9. This doctrine has been taken up, defended, and diffusely explained, by Berruyer; and to strengthen his position, even that Jesus Christ is not the Son of the Father, as the first Person of the Trinity, but of one God, as subsisting in the three Divine Persons, he lays down a general rule, by which he says all texts of the New Testament in which God is called the Father of Christ, and the Son is called the Son of God, should be understood of the Father subsisting in three Persons, and the Son of God subsisting in three Persons.
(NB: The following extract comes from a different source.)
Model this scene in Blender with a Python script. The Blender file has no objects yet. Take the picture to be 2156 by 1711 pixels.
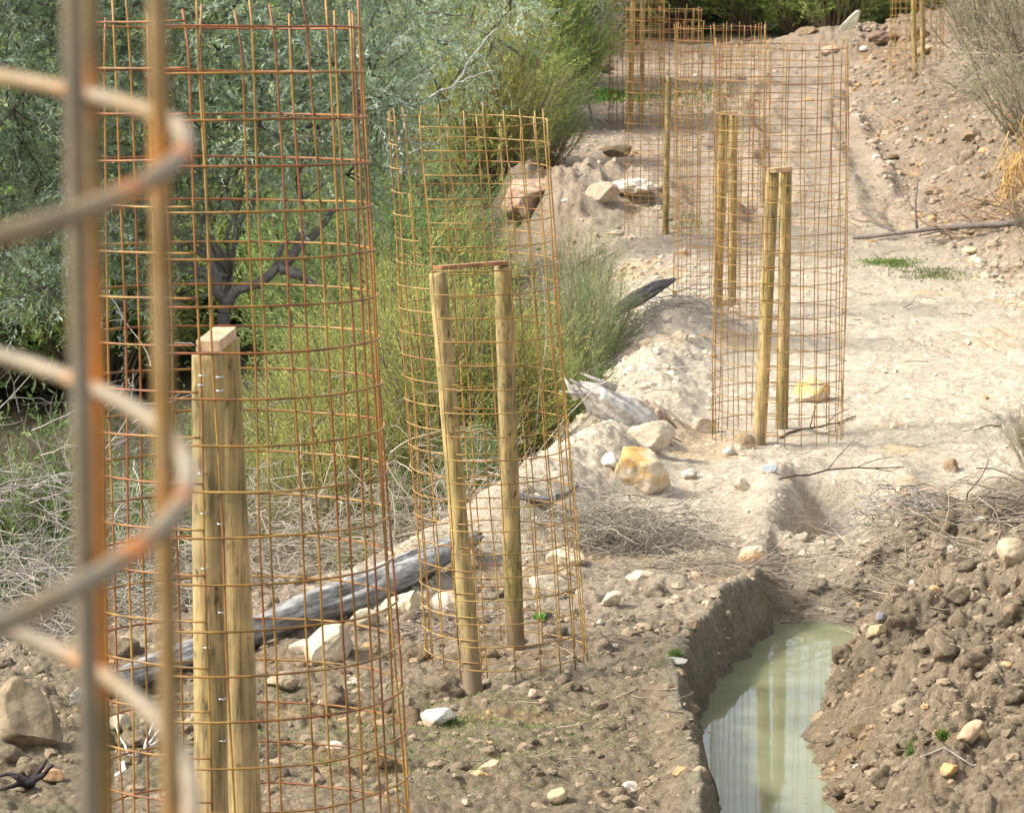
import bpy, bmesh, math, random
import numpy as np
from mathutils import Vector

R = math.radians
# ------------------------------------------------------------------ camera, world, sun, exposure
scene = bpy.context.scene
COL = scene.collection
EYE = 3.3                      # eye height above the track
F = 7190.0                     # focal length in units of a 2156 px wide picture
PITCH = math.atan(1055.0 / F)
cam_d = bpy.data.cameras.new("camera")
cam = bpy.data.objects.new("camera", cam_d)
COL.objects.link(cam)
cam.location = (0, 0, EYE)
cam.rotation_euler = (math.pi / 2 - PITCH, 0, 0)
cam_d.sensor_width = 36
cam_d.lens = 36 * F / 2156.0
cam_d.clip_start = 0.05
cam_d.clip_end = 1000
cam_d.dof.use_dof = True
cam_d.dof.focus_distance = 14.0
cam_d.dof.aperture_fstop = cam_d.lens / 5.4
cam_d.dof.aperture_blades = 7
scene.camera = cam

SUN_DIR = Vector((-0.86, -0.12, 0.84)).normalized()      # towards the sun
SUN_EL = math.asin(SUN_DIR.z)
SUN_AZ = math.atan2(SUN_DIR.x, SUN_DIR.y)
w = bpy.data.worlds.new("World")
scene.world = w
w.use_nodes = True
nt = w.node_tree
sky = nt.nodes.new("ShaderNodeTexSky")
sky.sky_type = 'NISHITA'
sky.sun_disc = False
sky.sun_elevation = SUN_EL
sky.sun_rotation = SUN_AZ
sky.air_density = 1.0
sky.dust_density = 3.0
bg = nt.nodes["Background"]
hs = nt.nodes.new("ShaderNodeHueSaturation")
hs.inputs["Saturation"].default_value = 0.35
nt.links.new(sky.outputs[0], hs.inputs["Color"])
nt.links.new(hs.outputs[0], bg.inputs[0])
bg.inputs[1].default_value = 0.15
sl = bpy.data.lights.new("sun", 'SUN')
sl.energy = 2.35
sl.angle = R(9)
sl.color = (1.0, 0.965, 0.88)
so = bpy.data.objects.new("sun", sl)
so.rotation_euler = (-SUN_DIR).to_track_quat('-Z', 'Y').to_euler()
so.location = (-20, -5, 30)
COL.objects.link(so)
scene.view_settings.view_transform = 'Standard'
scene.view_settings.look = 'None'
scene.view_settings.exposure = 1.42
scene.view_settings.gamma = 1.0
scene.cycles.max_bounces = 6
scene.cycles.transparent_max_bounces = 6

# ------------------------------------------------------------------ helpers
rng = np.random.default_rng(7)


def at(u, v, Y):
    """point at depth Y seen at pixel (u, v) of the 2156 x 1711 picture"""
    x = (u - 1078.0) / F
    y = -(v - 855.5) / F
    c, s = math.cos(PITCH), math.sin(PITCH)
    d = np.array([x, c + y * s, -s + y * c])
    d = d * (Y / d[1])
    return np.array([d[0], d[1], d[2] + EYE])


def ux(u, Y, z=0.0):
    """world X of picture column u at depth Y and height z"""
    ax = Y * math.cos(PITCH) + (EYE - z) * math.sin(PITCH)
    return (u - 1078.0) / F * ax


def h01(ix, iy, iz, seed):
    h = (ix.astype(np.int64) * 374761393 + iy.astype(np.int64) * 668265263 + iz.astype(np.int64) * 2147483647 + seed * 1274126177) & 0xFFFFFFFF
    h = ((h ^ (h >> 13)) * 1274126177) & 0xFFFFFFFF
    h = ((h ^ (h >> 16)) * 2246822519) & 0xFFFFFFFF
    return ((h ^ (h >> 15)) & 0xFFFFFF) / float(0xFFFFFF)


def vnoise(x, y, z=None, seed=0):
    x = np.asarray(x, float); y = np.asarray(y, float)
    z = np.zeros_like(x) if z is None else np.asarray(z, float)
    ix, iy, iz = np.floor(x), np.floor(y), np.floor(z)
    fx, fy, fz = x - ix, y - iy, z - iz
    fx = fx * fx * (3 - 2 * fx); fy = fy * fy * (3 - 2 * fy); fz = fz * fz * (3 - 2 * fz)
    def c(a, b, d):
        return h01(ix + a, iy + b, iz + d, seed)
    r0 = (c(0, 0, 0) * (1 - fx) + c(1, 0, 0) * fx) * (1 - fy) + (c(0, 1, 0) * (1 - fx) + c(1, 1, 0) * fx) * fy
    r1 = (c(0, 0, 1) * (1 - fx) + c(1, 0, 1) * fx) * (1 - fy) + (c(0, 1, 1) * (1 - fx) + c(1, 1, 1) * fx) * fy
    return (r0 * (1 - fz) + r1 * fz) * 2 - 1


def fbm(x, y, z=None, seed=0, oct=4):
    a, t, s = 1.0, 0.0, 0.0
    for i in range(oct):
        k = 2.03 ** i
        t = t + a * vnoise(x * k + 13 * i, y * k - 7 * i, None if z is None else z * k, seed + i)
        s += a
        a *= 0.5
    return t / s


def worley(x, y, seed=0):
    ix, iy = np.floor(x), np.floor(y)
    f1 = np.full(x.shape, 9.0); f2 = np.full(x.shape, 9.0); hid = np.zeros(x.shape)
    zz = np.zeros_like(ix)
    for a in (-1, 0, 1):
        for b in (-1, 0, 1):
            px = ix + a + h01(ix + a, iy + b, zz, seed); py = iy + b + h01(ix + a, iy + b, zz, seed + 5)
            d = np.hypot(px - x, py - y)
            k = h01(ix + a, iy + b, zz, seed + 9)
            closer = d < f1
            f2 = np.where(closer, f1, np.minimum(f2, d))
            hid = np.where(closer, k, hid)
            f1 = np.where(closer, d, f1)
    return f1, f2, hid


def smooth(t):
    t = np.clip(t, 0, 1)
    return t * t * (3 - 2 * t)


def tag(o, label=None, cat=None, group=None, kind=None):
    if label: o["label"] = label
    if cat: o["category"] = cat
    if group: o["group"] = group
    if kind: o["kind"] = kind
    return o


def empty(name, loc, label, cat, group=None):
    o = bpy.data.objects.new(name, None)
    o.empty_display_size = 0.1
    COL.objects.link(o)
    o.location = [float(c) for c in loc]
    return tag(o, label, cat, group)


def build(name, verts, faces, mat, parent=None, col=None, smooth_sh=True, loc=None, mats=None, mat_idx=None):
    """verts are in world space; they become local to the parent (or to loc)"""
    verts = np.asarray(verts, dtype=np.float64).reshape(-1, 3)
    org = np.zeros(3)
    if parent is not None:
        p = parent
        while p is not None:
            org = org + np.array(p.location)
            p = p.parent
    elif loc is not None:
        org = np.array(loc, float)
    v = verts - org
    me = bpy.data.meshes.new(name)
    if isinstance(faces, list) and len(faces) and isinstance(faces[0], np.ndarray):
        groups = faces
    elif isinstance(faces, np.ndarray):
        groups = [faces]
    else:
        me.from_pydata([tuple(q) for q in v], [], [tuple(int(i) for i in f) for f in faces])
        groups = None
    if groups is not None:
        me.vertices.add(len(v))
        me.vertices.foreach_set("co", v.astype(np.float32).ravel())
        nl = sum(g.size for g in groups)
        nf = sum(len(g) for g in groups)
        me.loops.add(nl)
        me.loops.foreach_set("vertex_index", np.concatenate([g.ravel() for g in groups]).astype(np.int32))
        me.polygons.add(nf)
        starts = []
        o = 0
        for g in groups:
            k = g.shape[1]
            starts.append(o + np.arange(len(g)) * k)
            o += g.size
        me.polygons.foreach_set("loop_start", np.concatenate(starts).astype(np.int32))
        me.update(calc_edges=True)
    me.polygons.foreach_set("use_smooth", np.full(len(me.polygons), smooth_sh, dtype=bool))
    if col is not None:
        c = np.ones((len(v), 4), dtype=np.float32)
        c[:, :3] = np.clip(col, 0, 1)
        a = me.color_attributes.new("Col", 'FLOAT_COLOR', 'POINT')
        a.data.foreach_set("color", c.ravel())
    me.materials.append(mat)
    me.validate()
    ob = bpy.data.objects.new(name, me)
    COL.objects.link(ob)
    if parent is not None:
        ob.parent = parent
    elif loc is not None:
        ob.location = [float(q) for q in loc]
    return ob


class MB:
    """collects arrays of geometry for one mesh"""
    def __init__(s):
        s.v = []; s.f = {}; s.c = []; s.n = 0

    def add(s, verts, faces, col=None):
        verts = np.asarray(verts, float).reshape(-1, 3)
        faces = np.asarray(faces, int)
        s.v.append(verts)
        s.f.setdefault(faces.shape[1], []).append(faces + s.n)
        if col is None: col = (0.5, 0.5, 0.5)
        col = np.asarray(col, float)
        if col.ndim == 1: col = np.tile(col, (len(verts), 1))
        s.c.append(col)
        s.n += len(verts)

    def tube(s, pts, rad, sides=6, col=None, cap=True, closed=False):
        pts = np.asarray(pts, float)
        n = len(pts)
        rad = np.full(n, rad, float) if np.isscalar(rad) else np.asarray(rad, float)
        t = np.gradient(pts, axis=0)
        t /= np.linalg.norm(t, axis=1)[:, None] + 1e-12
        ref = np.array([0.0, 0.0, 1.0]) if abs(t[:, 2]).mean() < 0.8 else np.array([0.0, 1.0, 0.0])
        a = np.cross(t, ref); a /= np.linalg.norm(a, axis=1)[:, None] + 1e-9
        b = np.cross(t, a)
        ang = np.arange(sides) * 2 * math.pi / sides
        vv = pts[:, None, :] + rad[:, None, None] * (a[:, None, :] * np.cos(ang)[None, :, None] + b[:, None, :] * np.sin(ang)[None, :, None])
        i = np.arange(n - 1)[:, None] * sides
        j = np.arange(sides)[None, :]
        j2 = (j + 1) % sides
        fs = np.stack([i + j, i + j2, i + sides + j2, i + sides + j], -1).reshape(-1, 4)
        vv = vv.reshape(-1, 3)
        if col is not None:
            col = np.asarray(col, float)
            if col.ndim == 2: col = np.repeat(col, sides, axis=0)
        base = s.n
        s.add(vv, fs, col)
        if cap and sides > 3:
            c0 = np.arange(sides)[None, ::-1]; c1 = (n - 1) * sides + np.arange(sides)[None, :]
            s.f.setdefault(sides, []).append(np.concatenate([c0, c1]) + base)

    def leaves(s, p, d, ln, wd, col, fold=0.0):
        """narrow four-cornered leaves: p base (N,3), d unit direction, length and width (N,)"""
        n = len(p)
        r = rng.normal(size=(n, 3))
        side = np.cross(d, r); side /= np.linalg.norm(side, axis=1)[:, None] + 1e-9
        ln = np.broadcast_to(ln, (n,))[:, None]; wd = np.broadcast_to(wd, (n,))[:, None]
        up = np.cross(side, d)
        mid = p + d * ln * 0.5 + up * ln * fold
        v = np.stack([p, mid + side * wd * 0.5, p + d * ln, mid - side * wd * 0.5], 1).reshape(-1, 3)
        f = np.arange(n * 4).reshape(-1, 4)
        s.add(v, f, np.repeat(col, 4, axis=0))

    def build(s, name, mat, parent=None, loc=None, smooth_sh=True):
        return build(name, np.concatenate(s.v), [np.concatenate(g) for g in s.f.values()], mat, parent,
                     np.concatenate(s.c), smooth_sh, loc)


def unit(a):
    return a / (np.linalg.norm(a, axis=-1, keepdims=True) + 1e-9)


# ------------------------------------------------------------------ materials
def new_mat(name):
    m = bpy.data.materials.new(name)
    m.use_nodes = True
    return m, m.node_tree, m.node_tree.nodes["Principled BSDF"]


def N(nt, t, **kw):
    n = nt.nodes.new(t)
    for k, v in kw.items():
        setattr(n, k, v)
    return n


def noise_node(nt, scale, detail=6, rough=0.6, coord=None, stretch=None):
    n = N(nt, "ShaderNodeTexNoise")
    n.inputs["Scale"].default_value = scale
    n.inputs["Detail"].default_value = detail
    n.inputs["Roughness"].default_value = rough
    if coord is not None:
        if stretch:
            mp = N(nt, "ShaderNodeMapping")
            mp.inputs["Scale"].default_value = stretch[:3]
            if len(stretch) == 4:
                mp.vector_type = 'TEXTURE'
                mp.inputs["Rotation"].default_value = (0, 0, stretch[3])
            nt.links.new(coord, mp.inputs[0])
            nt.links.new(mp.outputs[0], n.inputs[0])
        else:
            nt.links.new(coord, n.inputs[0])
    return n


def ramp(nt, fac, stops):
    r = N(nt, "ShaderNodeValToRGB")
    e = r.color_ramp.elements
    while len(e) < len(stops): e.new(0.5)
    for k, (p, c) in enumerate(stops):
        e[k].position = p
        e[k].color = (c, c, c, 1) if np.isscalar(c) else (*c, 1)
    nt.links.new(fac, r.inputs[0])
    return r


def mulcol(nt, a, b, fac=1.0):
    m = N(nt, "ShaderNodeMix", data_type='RGBA', blend_type='MULTIPLY')
    m.inputs[0].default_value = fac
    nt.links.new(a, m.inputs[6]); nt.links.new(b, m.inputs[7])
    return m.outputs[2]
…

Here are his words: "Omnes Novi Testamenti textus, in quibus aut Deus dicitur Pater Christi, aut Filius dicitur Filius Dei, vel inducitur Deus Christum sub nomine Filii, aut Christus Deum sub nomine Patris interpretans: vel aliquid de Deo ut Christi Patre, aut de Christo ut Dei Filio narratur, intelligendi sunt de Filio facto in tempore secundum. carnem Deo uni et vero in tribus Personis subsistenti." And this rule, he says, is necessary for the proper and literal understanding of the New Testament: "Hæc notio prorsus necessaria est ad litteralem et germanam intelligentiam Librorum Novi Testamenti" (12). He previously said that all the writers of the Old Testament who prophesied the coming of the Messiah should be understood in the same sense: "Cum et idem omnino censendum est de omnibus Vet. Testamenti Scriptoribus, quoties de futuro Messia Jesu Christo prophetant" (13). Whenever God the Father, or the first Person, he says, is called the Father of Jesus Christ, it must be understood that he is not called so in reality, but by appropriation, on account of the omnipotence attributed to the Person of the Father: "Recte quidem, sed per appropriationem Deus Pater, sive Persona prima, dicitur Pater Jesu Christi, quia actio uniens, sicut et actio creans, actio est omnipotentiæ, cujus attributi actiones Patri, sive primæ Personæ, per appropriationem tribuuntur" (14).

(12) P. Berruyer, t. 8, p. 89 & 98. (13) Berruyer, t. 8, p. 3. (14) Berruyer, t. 8, p. 83.